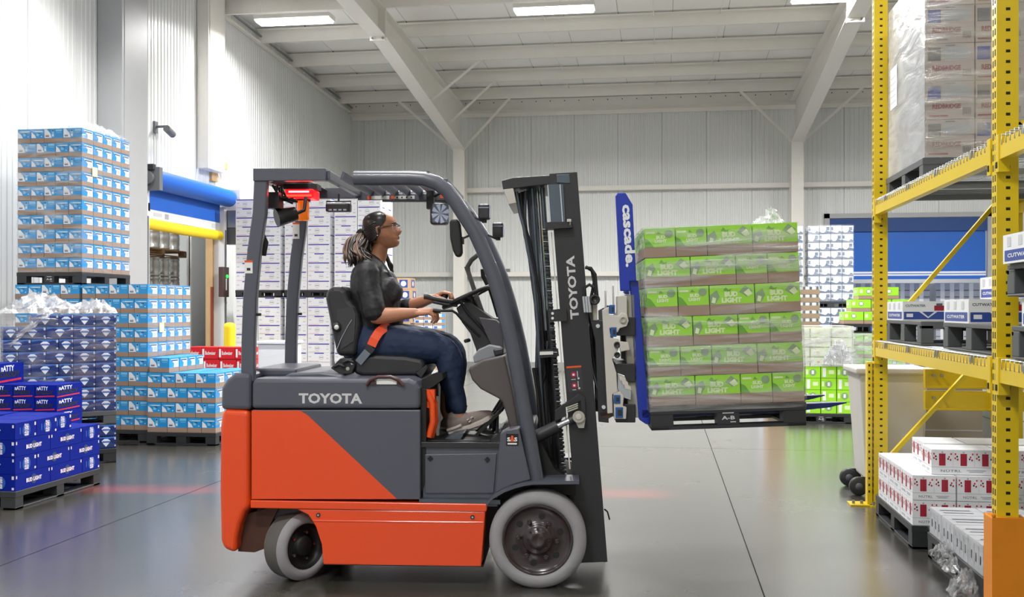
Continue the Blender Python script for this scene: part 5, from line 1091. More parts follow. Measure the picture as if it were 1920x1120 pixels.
m.bar((xe-.02,GY0,tp(0,345,GY0).z),(xe-.02,GY1-.04,tp(0,345,GY0).z),.05,.03,C_gr); m.bar((xe+.05,GY0+.01,tp(0,374,GY0).z),(xe+.05,GY1-.05,tp(0,374,GY0).z),.03,.02,C_gr); m.build('front_cross_bar', gu, bevel=.004)
# lamps, beacon, horn, mirror
def lampbox(n, cx, cy, y, w_, h_, dp, mt, lens=None):
    m = MB(); p = tp(cx, cy, y); m.box(p.x-w_/2,p.x+w_/2,y-dp/2,y+dp/2,p.z-h_/2,p.z+h_/2,mt); o = fp(m, n, bevel=min(w_,h_)*.15)
    return o, p
bl, p = lampbox('warning_light', 567, 366, .5, .17, .055, .16, C_redd)
m = MB(); m.box(p.x-.075,p.x+.075,.415,.422,p.z-.017,p.z-.006,C_redl); m.box(p.x-.06,p.x+.06,.415,.422,p.z+.006,p.z+.016,mat('pink_led','ff8090',.3,emit=3)); m.build('red_light_bar', bl)
m = MB(); m.box(p.x-.1,p.x+.1,.45,.55,p.z+.03,p.z+.06,C_dk); m.cyl((p.x,.5,p.z+.05),(p.x,.5,rz1+.02),.012,C_dk,8); m.build('mount', bl)
m = MB(); p = tp(568,395,.5); m.lathe((p.x,.5,p.z-.06),(0,0,1),[(0,.0),(0,.032),(.01,.038),(.1,.036),(.12,.03),(.12,0)],C_amb,20); bb = fp(m, 'amber_beacon'); m = MB(); m.lathe((p.x,.5,p.z+.055),(0,0,1),[(0,.045),(.03,.045),(.03,0)],C_dk,20); m.build('base', bb)
m = MB(); p = tp(536,406,.3); pb = tp(556,398,.3); m.tube([(p.x-.045,.27,p.z-.012),(p.x+.05,.33,p.z+.018)], [.052,.04], C_dk, 14); m.tube([(p.x+.05,.33,p.z+.018),(p.x+.09,.36,p.z+.04),(p.x+.09,.4,p.z+.12)], .012, C_dk, 8); fp(m, 'back_up_alarm', bevel=.006)
m = MB(); p = tp(527,372,.25); 
rnd = random.Random(3)
for k in range(7): m.tube([(p.x-.05+rnd.random()*.06,.2+.02*k,p.z+.07),(p.x-.03+rnd.random()*.06,.22+.02*k,p.z+.0),(p.x+.02+rnd.random()*.05,.25+.02*k,p.z-.03+rnd.random()*.05)], .007, C_blk, 6)
m.box(p.x-.06,p.x-.0,.2,.3,p.z-.06,p.z+.03,C_dk); fp(m, 'wiring_loom')
m = MB(); m.tube([tp(488,405,GY0+.05),tp(492,440,GY0+.05),tp(497,455,GY0+.05),tp(495,480,GY0+.05)], [.012,.014,.02,.012], C_blk, 8); m.tube([tp(501,380,GY0+.03),tp(498,410,GY0+.03)], .007, C_redd, 6); fp(m, 'tail_cable')
wl_, p = lampbox('work_light', 635, 390, .7, .15, .05, .06, C_dk)
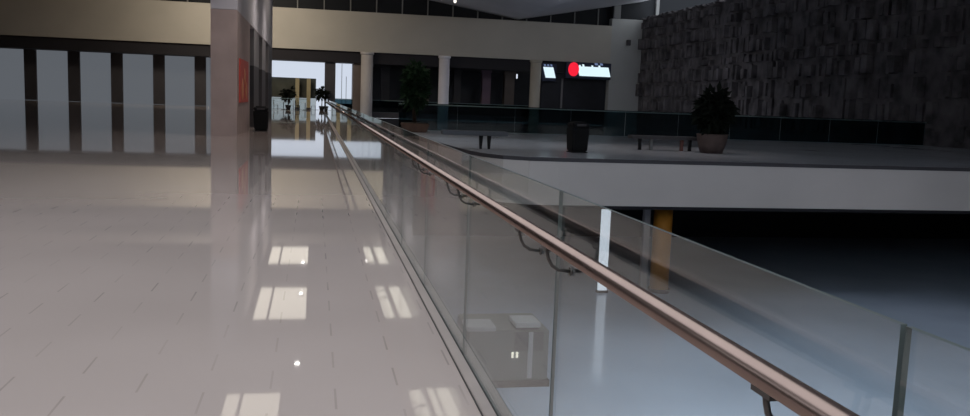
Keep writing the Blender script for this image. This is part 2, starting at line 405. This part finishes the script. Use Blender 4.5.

▸ EXERCISE TASK: Leave the pictures out, and print every line of the listing exactly as written.

▸ FINISHED ANSWER:
Continue the Blender Python script for this scene: part 5, from line 1091. More parts follow. Measure the picture as if it were 1920x1120 pixels.
m.bar((xe-.02,GY0,tp(0,345,GY0).z),(xe-.02,GY1-.04,tp(0,345,GY0).z),.05,.03,C_gr); m.bar((xe+.05,GY0+.01,tp(0,374,GY0).z),(xe+.05,GY1-.05,tp(0,374,GY0).z),.03,.02,C_gr); m.build('front_cross_bar', gu, bevel=.004)
# lamps, beacon, horn, mirror
def lampbox(n, cx, cy, y, w_, h_, dp, mt, lens=None):
    m = MB(); p = tp(cx, cy, y); m.box(p.x-w_/2,p.x+w_/2,y-dp/2,y+dp/2,p.z-h_/2,p.z+h_/2,mt); o = fp(m, n, bevel=min(w_,h_)*.15)
    return o, p
bl, p = lampbox('warning_light', 567, 366, .5, .17, .055, .16, C_redd)
m = MB(); m.box(p.x-.075,p.x+.075,.415,.422,p.z-.017,p.z-.006,C_redl); m.box(p.x-.06,p.x+.06,.415,.422,p.z+.006,p.z+.016,mat('pink_led','ff8090',.3,emit=3)); m.build('red_light_bar', bl)
m = MB(); m.box(p.x-.1,p.x+.1,.45,.55,p.z+.03,p.z+.06,C_dk); m.cyl((p.x,.5,p.z+.05),(p.x,.5,rz1+.02),.012,C_dk,8); m.build('mount', bl)
m = MB(); p = tp(568,395,.5); m.lathe((p.x,.5,p.z-.06),(0,0,1),[(0,.0),(0,.032),(.01,.038),(.1,.036),(.12,.03),(.12,0)],C_amb,20); bb = fp(m, 'amber_beacon'); m = MB(); m.lathe((p.x,.5,p.z+.055),(0,0,1),[(0,.045),(.03,.045),(.03,0)],C_dk,20); m.build('base', bb)
m = MB(); p = tp(536,406,.3); pb = tp(556,398,.3); m.tube([(p.x-.045,.27,p.z-.012),(p.x+.05,.33,p.z+.018)], [.052,.04], C_dk, 14); m.tube([(p.x+.05,.33,p.z+.018),(p.x+.09,.36,p.z+.04),(p.x+.09,.4,p.z+.12)], .012, C_dk, 8); fp(m, 'back_up_alarm', bevel=.006)
m = MB(); p = tp(527,372,.25); 
rnd = random.Random(3)
for k in range(7): m.tube([(p.x-.05+rnd.random()*.06,.2+.02*k,p.z+.07),(p.x-.03+rnd.random()*.06,.22+.02*k,p.z+.0),(p.x+.02+rnd.random()*.05,.25+.02*k,p.z-.03+rnd.random()*.05)], .007, C_blk, 6)
m.box(p.x-.06,p.x-.0,.2,.3,p.z-.06,p.z+.03,C_dk); fp(m, 'wiring_loom')
m = MB(); m.tube([tp(488,405,GY0+.05),tp(492,440,GY0+.05),tp(497,455,GY0+.05),tp(495,480,GY0+.05)], [.012,.014,.02,.012], C_blk, 8); m.tube([tp(501,380,GY0+.03),tp(498,410,GY0+.03)], .007, C_redd, 6); fp(m, 'tail_cable')
wl_, p = lampbox('work_light', 635, 390, .7, .15, .05, .06, C_dk)
Keep writing the Blender script for this image. This is part 2, starting at line 405. This part finishes the script. Use Blender 4.5.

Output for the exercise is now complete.